The two big hits weren’t written by Ketchum, nor was, obviously, “Five O’Clock World.” (That was a #1 for the Vogues in 1965.) But Ketchum wrote or co-wrote the other seven, and they reveal Ketchum’s big theme: how love is inevitably entwined with pain and regret. (One could probably slot “Past the Point” here, but his version feels like something closer to Gothic obsession.) “Old Soldiers” obliquely suggests the end of a long, perhaps decades long, love affair, while “Somebody’s Love” could almost be the prequel, the tale of a man in love with his best friend’s wife. Married couples fare no better in Ketchum’s world. The fire between the unnamed man and woman in “Don’t Strike a Match (to the Book of Love)” is dying, perhaps for good, while “I Miss My Mary” and “Long Day Comin’” are both laments of fathers, one who has left his family and one who is about to. It would all be unmentionably grim if Ketchum didn’t wed each of these sketches to strong pop and folk melodies. It may be a bitter pill to swallow, but he makes sure it goes down easy. 

But even with all these songs of love’s sharp sting, Ketchum makes room for jubilation. “I Know Where Love Lives” and “She Found the Place” find Ketchum making the case for love, despite the possible pitfalls. It’s the thing that’s more valuable than Montserrat real estate (likely destroyed in 1995 anyway) or a Bel Air yacht (Bel Air is technically landlocked, but we get what you mean, Hal). Love is the thing that is made of laughter and tears and “crazy things,” that is always waiting there for you, if you choose to open yourself to it. Of course, this being Ketchum, it doesn’t come without struggle: “She found the place where I’ve been hiding/Have I grace to let her in/to where my heart has been residing/away from the joy and pain again?” 

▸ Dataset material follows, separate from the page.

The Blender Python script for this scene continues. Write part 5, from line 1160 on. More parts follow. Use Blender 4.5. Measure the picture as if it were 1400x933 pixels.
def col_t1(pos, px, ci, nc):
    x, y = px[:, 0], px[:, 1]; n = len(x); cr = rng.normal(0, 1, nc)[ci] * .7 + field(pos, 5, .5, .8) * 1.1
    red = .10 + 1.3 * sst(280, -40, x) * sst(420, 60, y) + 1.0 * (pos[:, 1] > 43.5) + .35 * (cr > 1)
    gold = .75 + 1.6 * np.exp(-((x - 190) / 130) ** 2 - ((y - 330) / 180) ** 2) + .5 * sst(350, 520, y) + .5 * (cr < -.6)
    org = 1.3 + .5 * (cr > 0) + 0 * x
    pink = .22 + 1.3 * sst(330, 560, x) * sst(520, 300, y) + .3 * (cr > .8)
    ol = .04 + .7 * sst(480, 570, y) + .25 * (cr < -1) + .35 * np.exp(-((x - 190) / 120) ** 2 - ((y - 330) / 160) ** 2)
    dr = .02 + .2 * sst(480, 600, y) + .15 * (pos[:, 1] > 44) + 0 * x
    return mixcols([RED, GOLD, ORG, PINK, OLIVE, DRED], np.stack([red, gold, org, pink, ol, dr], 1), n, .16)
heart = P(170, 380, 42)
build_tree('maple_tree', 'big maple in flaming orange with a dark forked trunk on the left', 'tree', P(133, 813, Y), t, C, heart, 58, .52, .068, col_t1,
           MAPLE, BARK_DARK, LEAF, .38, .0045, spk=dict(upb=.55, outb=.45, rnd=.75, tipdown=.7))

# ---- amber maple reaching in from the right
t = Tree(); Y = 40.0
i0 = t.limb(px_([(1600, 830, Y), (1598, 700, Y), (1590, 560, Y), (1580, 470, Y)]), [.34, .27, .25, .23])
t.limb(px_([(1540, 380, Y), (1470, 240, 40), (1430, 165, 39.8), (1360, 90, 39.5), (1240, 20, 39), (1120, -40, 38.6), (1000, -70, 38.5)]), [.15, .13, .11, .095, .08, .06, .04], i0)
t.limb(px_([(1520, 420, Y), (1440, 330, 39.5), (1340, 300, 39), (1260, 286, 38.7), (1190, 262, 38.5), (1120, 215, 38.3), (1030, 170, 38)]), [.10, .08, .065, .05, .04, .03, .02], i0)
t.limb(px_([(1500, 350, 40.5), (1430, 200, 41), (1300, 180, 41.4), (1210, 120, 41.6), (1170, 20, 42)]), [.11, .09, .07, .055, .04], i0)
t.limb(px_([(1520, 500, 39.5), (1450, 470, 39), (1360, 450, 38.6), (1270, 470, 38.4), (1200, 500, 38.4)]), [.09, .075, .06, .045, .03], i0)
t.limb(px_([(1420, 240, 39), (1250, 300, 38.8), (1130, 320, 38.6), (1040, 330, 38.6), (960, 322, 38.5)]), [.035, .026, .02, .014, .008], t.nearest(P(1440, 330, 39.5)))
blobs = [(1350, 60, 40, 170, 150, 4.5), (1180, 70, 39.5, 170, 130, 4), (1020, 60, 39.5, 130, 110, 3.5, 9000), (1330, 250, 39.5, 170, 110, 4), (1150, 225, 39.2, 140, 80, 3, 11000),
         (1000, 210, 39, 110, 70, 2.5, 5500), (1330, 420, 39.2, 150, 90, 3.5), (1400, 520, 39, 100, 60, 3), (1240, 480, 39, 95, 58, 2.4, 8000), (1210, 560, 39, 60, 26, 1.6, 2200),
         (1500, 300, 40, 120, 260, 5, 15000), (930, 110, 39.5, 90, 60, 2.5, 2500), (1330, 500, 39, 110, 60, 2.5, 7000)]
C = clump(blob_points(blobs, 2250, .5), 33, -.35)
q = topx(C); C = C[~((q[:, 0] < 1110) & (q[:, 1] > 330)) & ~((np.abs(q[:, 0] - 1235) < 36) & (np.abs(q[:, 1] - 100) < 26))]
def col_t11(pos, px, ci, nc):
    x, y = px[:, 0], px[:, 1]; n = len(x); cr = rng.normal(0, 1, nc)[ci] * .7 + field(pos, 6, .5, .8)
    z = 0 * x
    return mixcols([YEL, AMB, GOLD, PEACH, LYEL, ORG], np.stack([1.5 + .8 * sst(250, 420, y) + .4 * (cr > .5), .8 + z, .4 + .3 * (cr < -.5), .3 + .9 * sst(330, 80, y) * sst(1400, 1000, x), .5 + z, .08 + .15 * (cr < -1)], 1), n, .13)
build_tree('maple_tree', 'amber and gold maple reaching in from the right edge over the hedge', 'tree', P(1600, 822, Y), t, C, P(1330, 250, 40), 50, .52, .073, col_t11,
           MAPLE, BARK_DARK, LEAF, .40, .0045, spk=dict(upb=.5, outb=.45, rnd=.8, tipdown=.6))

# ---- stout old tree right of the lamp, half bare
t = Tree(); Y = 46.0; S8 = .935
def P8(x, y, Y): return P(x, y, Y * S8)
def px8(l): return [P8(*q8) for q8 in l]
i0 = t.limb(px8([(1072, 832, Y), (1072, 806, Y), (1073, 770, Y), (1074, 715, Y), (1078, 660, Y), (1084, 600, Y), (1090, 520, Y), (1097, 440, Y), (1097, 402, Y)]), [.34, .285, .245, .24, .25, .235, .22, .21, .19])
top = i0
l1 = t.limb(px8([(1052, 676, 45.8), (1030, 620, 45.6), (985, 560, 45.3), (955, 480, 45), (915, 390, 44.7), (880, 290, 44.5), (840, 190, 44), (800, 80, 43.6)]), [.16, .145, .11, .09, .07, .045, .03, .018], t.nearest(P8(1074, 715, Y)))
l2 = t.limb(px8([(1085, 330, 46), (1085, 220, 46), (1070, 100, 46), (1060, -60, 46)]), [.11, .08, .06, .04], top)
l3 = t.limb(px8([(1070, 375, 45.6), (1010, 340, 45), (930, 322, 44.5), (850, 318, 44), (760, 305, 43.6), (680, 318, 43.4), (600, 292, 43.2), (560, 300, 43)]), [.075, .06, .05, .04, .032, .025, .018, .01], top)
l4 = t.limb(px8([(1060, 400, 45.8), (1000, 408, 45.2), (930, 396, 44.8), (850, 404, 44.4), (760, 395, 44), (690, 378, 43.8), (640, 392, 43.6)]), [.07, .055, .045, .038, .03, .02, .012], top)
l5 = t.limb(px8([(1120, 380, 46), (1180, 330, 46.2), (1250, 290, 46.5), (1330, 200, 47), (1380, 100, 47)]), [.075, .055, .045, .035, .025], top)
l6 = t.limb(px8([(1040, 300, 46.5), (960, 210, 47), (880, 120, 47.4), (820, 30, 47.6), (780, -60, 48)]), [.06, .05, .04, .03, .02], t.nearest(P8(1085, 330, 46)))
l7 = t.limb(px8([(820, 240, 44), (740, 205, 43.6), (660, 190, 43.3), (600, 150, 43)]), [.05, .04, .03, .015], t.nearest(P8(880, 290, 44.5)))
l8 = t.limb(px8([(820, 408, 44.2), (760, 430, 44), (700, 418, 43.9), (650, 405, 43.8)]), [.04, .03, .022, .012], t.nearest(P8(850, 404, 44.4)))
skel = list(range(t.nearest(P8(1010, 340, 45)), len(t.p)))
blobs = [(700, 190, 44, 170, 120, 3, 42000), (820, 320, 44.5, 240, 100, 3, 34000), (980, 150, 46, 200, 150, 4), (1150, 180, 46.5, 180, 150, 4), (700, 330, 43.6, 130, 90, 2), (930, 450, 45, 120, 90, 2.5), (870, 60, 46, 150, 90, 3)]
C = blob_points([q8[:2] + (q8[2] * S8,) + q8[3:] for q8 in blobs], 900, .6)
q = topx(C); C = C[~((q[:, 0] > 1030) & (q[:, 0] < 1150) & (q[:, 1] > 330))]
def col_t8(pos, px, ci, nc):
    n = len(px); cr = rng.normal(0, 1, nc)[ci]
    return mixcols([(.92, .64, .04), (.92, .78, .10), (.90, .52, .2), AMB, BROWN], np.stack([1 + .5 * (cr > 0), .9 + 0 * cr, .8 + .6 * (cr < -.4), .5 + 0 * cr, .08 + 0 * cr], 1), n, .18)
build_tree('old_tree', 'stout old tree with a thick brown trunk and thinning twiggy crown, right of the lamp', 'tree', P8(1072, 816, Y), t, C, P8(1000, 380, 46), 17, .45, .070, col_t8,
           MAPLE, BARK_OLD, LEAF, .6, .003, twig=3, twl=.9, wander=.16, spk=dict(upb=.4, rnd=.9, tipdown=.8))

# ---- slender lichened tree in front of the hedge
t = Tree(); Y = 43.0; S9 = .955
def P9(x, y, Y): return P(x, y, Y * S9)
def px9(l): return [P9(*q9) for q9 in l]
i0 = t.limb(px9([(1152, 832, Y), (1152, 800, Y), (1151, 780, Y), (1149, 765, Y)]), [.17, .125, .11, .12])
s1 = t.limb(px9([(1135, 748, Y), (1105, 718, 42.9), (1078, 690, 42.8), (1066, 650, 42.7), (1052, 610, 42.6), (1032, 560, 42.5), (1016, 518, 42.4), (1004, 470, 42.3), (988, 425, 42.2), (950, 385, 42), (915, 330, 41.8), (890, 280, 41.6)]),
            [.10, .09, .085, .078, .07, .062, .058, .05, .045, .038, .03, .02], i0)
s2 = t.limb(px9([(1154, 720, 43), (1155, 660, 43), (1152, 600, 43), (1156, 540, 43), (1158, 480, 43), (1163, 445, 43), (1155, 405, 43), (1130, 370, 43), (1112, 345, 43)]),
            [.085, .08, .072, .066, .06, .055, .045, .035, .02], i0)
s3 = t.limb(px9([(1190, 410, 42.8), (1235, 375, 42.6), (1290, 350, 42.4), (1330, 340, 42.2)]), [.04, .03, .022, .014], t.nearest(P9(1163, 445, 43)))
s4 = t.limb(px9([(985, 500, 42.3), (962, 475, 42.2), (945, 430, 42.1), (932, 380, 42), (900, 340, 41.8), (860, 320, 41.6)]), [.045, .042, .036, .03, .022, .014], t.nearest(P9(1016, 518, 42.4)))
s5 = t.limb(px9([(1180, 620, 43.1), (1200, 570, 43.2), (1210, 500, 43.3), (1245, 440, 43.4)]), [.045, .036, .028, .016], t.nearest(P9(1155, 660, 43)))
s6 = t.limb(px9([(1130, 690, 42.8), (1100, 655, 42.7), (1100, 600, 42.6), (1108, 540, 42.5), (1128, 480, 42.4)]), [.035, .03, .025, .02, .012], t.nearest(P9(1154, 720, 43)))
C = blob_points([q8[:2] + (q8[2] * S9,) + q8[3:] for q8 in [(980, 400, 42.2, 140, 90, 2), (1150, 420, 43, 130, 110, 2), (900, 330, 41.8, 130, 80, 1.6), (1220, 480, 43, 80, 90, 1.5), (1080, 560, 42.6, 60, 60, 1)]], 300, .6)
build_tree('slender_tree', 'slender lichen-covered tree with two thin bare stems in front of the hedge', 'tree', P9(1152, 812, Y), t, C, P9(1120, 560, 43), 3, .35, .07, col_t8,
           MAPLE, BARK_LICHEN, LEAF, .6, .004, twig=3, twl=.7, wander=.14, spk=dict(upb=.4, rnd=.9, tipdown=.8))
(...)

Ketchum passed away from complications due to dementia last November, at the age of 67. Is it weird, perhaps too much, to suggest that he changed the course of my life? And with a song, at that? Yet, that girl that liked country (which was just a small portion of what made her her), not only went out with me, in 2003 she married me. We’ve been together ever since. Thanks, Hal.